May 24, 2023 - Politics

Arizona history: State Supreme Court reversed

Illustration of the Arizona State Capitol with lines radiating from it.

Illustration: Brendan Lynch/Axios

Kari Lake isn't the first gubernatorial contender to challenge her loss in the courts, but the original found more success at the Arizona Supreme Court than she's had during her long-running courtroom saga.

Flashback: Two-term incumbent Democratic Gov. George W.P. Hunt lost to Republican challenger Thomas Campbell by a mere 30 votes in the 1916 governor's race.

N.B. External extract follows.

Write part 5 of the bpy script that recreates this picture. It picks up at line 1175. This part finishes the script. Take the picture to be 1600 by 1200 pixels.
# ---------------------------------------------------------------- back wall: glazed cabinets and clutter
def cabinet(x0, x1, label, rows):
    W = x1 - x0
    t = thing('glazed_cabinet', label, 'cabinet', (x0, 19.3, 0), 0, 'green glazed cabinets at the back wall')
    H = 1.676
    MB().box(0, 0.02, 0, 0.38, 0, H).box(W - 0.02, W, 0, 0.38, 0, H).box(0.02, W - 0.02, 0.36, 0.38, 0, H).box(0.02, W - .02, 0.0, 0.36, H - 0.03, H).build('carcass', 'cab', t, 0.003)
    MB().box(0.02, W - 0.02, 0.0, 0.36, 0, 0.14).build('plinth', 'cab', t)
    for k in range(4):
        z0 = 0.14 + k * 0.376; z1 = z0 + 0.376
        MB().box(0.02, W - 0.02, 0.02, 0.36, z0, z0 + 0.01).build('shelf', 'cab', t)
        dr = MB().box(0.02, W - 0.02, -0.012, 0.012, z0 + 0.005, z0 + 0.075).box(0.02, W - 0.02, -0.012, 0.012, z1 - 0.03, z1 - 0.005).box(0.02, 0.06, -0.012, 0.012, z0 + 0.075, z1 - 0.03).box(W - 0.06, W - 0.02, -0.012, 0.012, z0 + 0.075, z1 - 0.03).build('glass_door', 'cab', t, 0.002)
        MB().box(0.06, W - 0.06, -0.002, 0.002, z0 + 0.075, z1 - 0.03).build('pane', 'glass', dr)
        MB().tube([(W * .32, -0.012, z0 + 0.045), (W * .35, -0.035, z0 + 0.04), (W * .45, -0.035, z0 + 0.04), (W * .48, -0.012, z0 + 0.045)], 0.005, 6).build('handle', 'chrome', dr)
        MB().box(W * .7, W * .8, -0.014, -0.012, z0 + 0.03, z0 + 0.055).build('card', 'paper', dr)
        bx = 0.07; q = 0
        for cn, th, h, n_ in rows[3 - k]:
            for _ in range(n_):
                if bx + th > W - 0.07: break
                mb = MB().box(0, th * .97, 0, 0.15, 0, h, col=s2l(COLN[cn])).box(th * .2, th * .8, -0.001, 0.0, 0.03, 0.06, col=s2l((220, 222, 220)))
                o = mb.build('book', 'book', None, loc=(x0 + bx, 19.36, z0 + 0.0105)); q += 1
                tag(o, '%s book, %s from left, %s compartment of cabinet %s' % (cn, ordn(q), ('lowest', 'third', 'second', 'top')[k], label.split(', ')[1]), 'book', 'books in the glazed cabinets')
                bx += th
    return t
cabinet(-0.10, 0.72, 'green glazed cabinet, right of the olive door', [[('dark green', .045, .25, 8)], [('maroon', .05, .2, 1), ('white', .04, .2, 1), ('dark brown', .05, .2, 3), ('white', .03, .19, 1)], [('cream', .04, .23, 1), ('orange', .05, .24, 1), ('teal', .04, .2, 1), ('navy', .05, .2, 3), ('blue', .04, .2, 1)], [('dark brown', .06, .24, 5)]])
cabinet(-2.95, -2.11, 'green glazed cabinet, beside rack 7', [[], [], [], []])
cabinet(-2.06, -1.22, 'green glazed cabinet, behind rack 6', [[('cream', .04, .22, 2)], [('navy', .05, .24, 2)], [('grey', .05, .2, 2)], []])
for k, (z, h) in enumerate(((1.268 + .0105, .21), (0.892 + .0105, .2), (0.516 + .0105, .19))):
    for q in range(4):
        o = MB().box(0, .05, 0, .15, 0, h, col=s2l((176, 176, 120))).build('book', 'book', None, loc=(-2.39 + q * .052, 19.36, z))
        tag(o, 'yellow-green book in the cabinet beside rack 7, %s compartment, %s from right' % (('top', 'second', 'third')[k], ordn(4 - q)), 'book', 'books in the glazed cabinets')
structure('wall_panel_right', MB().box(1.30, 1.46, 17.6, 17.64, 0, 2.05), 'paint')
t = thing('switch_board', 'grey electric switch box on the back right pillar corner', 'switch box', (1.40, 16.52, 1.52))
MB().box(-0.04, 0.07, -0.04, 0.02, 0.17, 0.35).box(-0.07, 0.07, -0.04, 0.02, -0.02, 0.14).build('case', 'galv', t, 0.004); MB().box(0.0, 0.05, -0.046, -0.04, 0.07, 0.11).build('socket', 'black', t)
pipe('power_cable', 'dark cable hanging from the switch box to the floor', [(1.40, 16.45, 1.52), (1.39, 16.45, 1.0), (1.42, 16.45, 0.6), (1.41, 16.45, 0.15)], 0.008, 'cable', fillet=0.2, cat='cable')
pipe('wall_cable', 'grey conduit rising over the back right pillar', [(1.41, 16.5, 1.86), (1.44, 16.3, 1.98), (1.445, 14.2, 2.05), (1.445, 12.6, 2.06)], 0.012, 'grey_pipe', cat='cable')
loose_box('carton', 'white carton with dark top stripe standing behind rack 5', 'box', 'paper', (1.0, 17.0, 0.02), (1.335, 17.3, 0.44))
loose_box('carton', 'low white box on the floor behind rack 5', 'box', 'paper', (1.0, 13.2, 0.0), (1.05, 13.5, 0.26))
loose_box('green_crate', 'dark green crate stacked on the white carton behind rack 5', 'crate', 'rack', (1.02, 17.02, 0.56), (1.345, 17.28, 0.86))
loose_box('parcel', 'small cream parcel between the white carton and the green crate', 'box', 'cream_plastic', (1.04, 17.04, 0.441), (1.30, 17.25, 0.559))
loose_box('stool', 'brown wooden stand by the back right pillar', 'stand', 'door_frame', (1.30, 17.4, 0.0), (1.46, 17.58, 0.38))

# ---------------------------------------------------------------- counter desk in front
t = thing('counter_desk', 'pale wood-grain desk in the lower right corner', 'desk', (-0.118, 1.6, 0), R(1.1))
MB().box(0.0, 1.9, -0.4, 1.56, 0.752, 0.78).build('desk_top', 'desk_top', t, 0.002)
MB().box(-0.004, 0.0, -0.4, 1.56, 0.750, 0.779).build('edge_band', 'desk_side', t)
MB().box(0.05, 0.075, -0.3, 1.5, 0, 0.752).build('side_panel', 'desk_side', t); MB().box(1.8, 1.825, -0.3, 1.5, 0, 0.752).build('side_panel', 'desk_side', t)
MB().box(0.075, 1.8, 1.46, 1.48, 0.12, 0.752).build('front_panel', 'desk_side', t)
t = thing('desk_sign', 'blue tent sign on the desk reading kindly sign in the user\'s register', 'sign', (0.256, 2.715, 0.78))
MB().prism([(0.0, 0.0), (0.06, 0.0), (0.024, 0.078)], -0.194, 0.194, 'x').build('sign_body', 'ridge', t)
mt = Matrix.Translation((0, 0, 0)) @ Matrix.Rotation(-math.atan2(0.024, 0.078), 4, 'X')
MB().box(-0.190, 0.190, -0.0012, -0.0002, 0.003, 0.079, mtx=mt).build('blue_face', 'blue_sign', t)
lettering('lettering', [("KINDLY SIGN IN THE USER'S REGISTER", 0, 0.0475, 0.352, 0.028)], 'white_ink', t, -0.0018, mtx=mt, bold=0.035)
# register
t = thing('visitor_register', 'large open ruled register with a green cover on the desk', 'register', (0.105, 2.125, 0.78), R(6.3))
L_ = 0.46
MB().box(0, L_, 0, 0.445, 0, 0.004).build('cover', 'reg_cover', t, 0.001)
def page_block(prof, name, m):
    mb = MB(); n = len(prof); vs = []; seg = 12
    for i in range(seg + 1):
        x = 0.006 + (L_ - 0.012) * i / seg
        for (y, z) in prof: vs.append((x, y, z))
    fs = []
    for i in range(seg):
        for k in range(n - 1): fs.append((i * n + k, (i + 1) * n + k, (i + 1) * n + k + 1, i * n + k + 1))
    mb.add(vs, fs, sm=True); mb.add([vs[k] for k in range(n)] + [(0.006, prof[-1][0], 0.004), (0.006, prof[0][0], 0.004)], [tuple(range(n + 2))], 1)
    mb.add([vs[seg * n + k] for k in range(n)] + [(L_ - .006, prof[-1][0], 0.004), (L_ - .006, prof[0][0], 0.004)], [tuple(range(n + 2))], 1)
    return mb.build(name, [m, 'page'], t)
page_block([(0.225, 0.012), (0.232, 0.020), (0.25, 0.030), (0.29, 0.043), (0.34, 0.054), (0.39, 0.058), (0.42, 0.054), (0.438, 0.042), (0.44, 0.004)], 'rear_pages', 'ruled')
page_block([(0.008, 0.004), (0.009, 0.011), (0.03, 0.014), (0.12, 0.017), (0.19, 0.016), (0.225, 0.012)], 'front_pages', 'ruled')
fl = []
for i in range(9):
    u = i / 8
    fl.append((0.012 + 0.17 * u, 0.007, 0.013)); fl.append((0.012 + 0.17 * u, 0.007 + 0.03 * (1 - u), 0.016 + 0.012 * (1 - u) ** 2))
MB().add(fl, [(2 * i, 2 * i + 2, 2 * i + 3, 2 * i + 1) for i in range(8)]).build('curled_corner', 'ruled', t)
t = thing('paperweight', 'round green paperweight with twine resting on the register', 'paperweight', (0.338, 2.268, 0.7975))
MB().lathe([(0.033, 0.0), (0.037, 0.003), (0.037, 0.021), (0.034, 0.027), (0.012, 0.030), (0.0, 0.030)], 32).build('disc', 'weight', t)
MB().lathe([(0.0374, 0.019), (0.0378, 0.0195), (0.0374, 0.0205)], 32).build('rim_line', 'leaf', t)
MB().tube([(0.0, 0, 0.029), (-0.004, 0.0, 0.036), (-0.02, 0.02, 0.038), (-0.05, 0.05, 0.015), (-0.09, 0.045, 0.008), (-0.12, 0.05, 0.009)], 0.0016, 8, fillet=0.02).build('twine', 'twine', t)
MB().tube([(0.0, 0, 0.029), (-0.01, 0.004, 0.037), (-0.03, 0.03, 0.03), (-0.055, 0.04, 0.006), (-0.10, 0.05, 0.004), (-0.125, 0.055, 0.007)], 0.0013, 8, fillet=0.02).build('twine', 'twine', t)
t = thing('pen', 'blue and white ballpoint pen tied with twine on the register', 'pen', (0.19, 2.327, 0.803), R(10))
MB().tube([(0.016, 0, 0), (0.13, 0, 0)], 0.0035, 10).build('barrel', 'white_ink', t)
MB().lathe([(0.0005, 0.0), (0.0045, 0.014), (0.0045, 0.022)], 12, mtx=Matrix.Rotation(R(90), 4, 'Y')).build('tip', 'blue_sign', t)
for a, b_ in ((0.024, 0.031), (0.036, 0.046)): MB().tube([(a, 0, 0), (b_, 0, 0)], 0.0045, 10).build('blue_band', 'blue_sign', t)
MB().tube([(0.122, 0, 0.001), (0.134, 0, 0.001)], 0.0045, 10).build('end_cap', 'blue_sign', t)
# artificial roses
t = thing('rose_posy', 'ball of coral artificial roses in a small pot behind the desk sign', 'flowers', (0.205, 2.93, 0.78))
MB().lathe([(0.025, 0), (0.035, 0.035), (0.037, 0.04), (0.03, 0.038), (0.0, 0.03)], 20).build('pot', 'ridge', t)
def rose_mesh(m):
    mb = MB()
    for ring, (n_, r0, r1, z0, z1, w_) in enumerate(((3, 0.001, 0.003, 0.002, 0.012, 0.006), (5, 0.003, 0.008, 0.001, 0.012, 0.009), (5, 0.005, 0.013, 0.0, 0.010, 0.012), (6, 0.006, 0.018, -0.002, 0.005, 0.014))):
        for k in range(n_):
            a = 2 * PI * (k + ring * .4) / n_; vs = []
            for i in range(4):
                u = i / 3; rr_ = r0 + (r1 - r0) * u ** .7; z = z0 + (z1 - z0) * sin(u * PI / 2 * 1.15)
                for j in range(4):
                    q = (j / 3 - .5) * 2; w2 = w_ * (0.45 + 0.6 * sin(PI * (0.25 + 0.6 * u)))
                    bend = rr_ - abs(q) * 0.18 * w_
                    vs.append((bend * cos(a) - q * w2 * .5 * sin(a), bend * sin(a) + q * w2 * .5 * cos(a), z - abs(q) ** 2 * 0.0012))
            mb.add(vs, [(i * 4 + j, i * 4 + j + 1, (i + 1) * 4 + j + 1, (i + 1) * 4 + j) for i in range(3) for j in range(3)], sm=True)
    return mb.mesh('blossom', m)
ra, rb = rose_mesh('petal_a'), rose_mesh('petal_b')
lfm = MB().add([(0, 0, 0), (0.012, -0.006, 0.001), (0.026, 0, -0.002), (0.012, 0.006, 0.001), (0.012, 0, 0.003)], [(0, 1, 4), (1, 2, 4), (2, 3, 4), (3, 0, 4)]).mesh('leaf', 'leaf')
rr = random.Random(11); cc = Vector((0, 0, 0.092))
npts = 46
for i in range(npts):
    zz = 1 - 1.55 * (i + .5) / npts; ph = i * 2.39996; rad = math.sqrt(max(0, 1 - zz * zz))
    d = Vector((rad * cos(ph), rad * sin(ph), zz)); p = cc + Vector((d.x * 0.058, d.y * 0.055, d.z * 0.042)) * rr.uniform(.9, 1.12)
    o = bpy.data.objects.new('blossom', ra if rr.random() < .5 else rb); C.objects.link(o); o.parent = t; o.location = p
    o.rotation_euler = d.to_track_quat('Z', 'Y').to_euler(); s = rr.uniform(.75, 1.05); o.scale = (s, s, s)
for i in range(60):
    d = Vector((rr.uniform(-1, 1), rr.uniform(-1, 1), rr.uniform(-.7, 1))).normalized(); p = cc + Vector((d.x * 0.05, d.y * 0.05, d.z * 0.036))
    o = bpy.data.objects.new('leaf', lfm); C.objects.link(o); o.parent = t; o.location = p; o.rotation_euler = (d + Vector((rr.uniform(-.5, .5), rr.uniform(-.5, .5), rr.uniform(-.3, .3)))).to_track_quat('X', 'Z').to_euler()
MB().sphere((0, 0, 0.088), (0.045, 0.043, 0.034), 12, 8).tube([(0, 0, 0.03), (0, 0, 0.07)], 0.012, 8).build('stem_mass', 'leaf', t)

  • A Maricopa County judge declared Campbell the winner in December 1916 following a recount initiated by Hunt.
  • Hunt challenged the ruling, claiming fraud in the election.

Zoom in: On Dec. 30, 1916, Campbell and Hunt both took oaths of office, and Hunt locked himself in the governor's office, refusing to leave or to admit his rival.

  • At the time Hunt claimed an 85-vote lead due to the ongoing recount and examination of ballots.
  • On Jan. 27, 1917, the Arizona Supreme Court forced Hunt to vacate the office and declared Campbell would serve as de facto governor while Hunt's legal challenge played out.
  • Maricopa County Superior Court Judge Rawghlie Stanford, who oversaw the recount, ruled in Campbell's favor that May 2 after switching 42 votes from Douglas precinct No. 1 that he said had been fraudulently changed from him to Hunt.

Between the lines: The state Supreme Court reversed Stanford's ruling and declared Hunt governor on Dec. 22. Hunt took office the following day with less than a year remaining in his two-year term.

  • The Supreme Court found "not even a scintilla of evidence" that the 42 votes had been fraudulently changed.
  • Among the court's other findings were that Stanford erred in counting ballots from another precinct that had been declared missing and were never canvassed, which were a net gain of eight for Campbell.
  • The high court upheld Stanford's decision to toss ballots on which voters had checked the box for a straight Democratic ticket while separately checking the box for Campbell, which had originally been counted for the Republican.

The bottom line: Hunt won the race by 43 votes as a result of the Supreme Court ruling.

Of note: Campbell defeated Democrat Fred Colter in the 1918 governor’s race and was re-elected two years later.

  • Hunt defeated Campbell in 1922 to reclaim the office.
  • Arizona governors served two-year terms from 1912-1970.

The intrigue: Lake has pointed to Hunt's case as precedent for a gubernatorial candidate being declared the winner long after an election, and defeated AG candidate Abraham Hamadeh's attorneys have cited the case in court in support of his request to inspect all ballots without "artificial" time constraints.

  • Longtime Democratic attorney Paul Eckstein, who argued against Hamadeh in court, tells Axios Phoenix there are significant differences between the Hunt and Hamadeh cases.
  • There was no automatic recount statute in 1916, he noted, and the two candidates stipulated to a recount supervised by the courts.